Tuesday, December 03, 2013

Olive Harvest

Every year, our good friends who own Wind Dance Farms in Avila Beach, have an olive picking day. They invite a bunch of friends and family to strap on buckets and head out into the olive orchard to pick every last olive off of their trees. 

Every year, Fred and I find ourselves chatting with people we would have never met about a crazy array of topics while gathered around and olive tree. I have to look it up, but Fred was wondering if the origins of offering an branch in peace may have something to do with  the social aspect to harvesting olives. During this particular harvest, they had an amazing guitarist serenading  us- in past years there have been other musicians. Two years ago it was the most amazing Mariache band. 

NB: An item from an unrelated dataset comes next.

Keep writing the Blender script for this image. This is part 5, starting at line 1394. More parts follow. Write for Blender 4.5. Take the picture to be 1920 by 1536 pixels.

So, we start at 8:30 am and pick until it is difficult to find any remaining olives. Then the sorting begins- the squashy ones are discarded as well as any that have any pest issues or other issues because they will effect the flavor of the olive oil. In fact, when we are in the orchard, we are instructed not to pick the olives from the ground because if they have been on the ground longer than 24 hours they will effect the flavor. This turns out to be the reason why the harvest has to happen so quickly too. The moment they are picked, they start to oxidize. By 12:30, our friend Scott was taking the sorted olive to be pressed.

While the olives are off to get squished, the family feeds the harvesters. It's always delicious. 

The result  of all of this -  a beautiful, delicate, balance olive oil that has won awards and for the harvesters - new friends and shared memories. Good stuff (as my dad would say).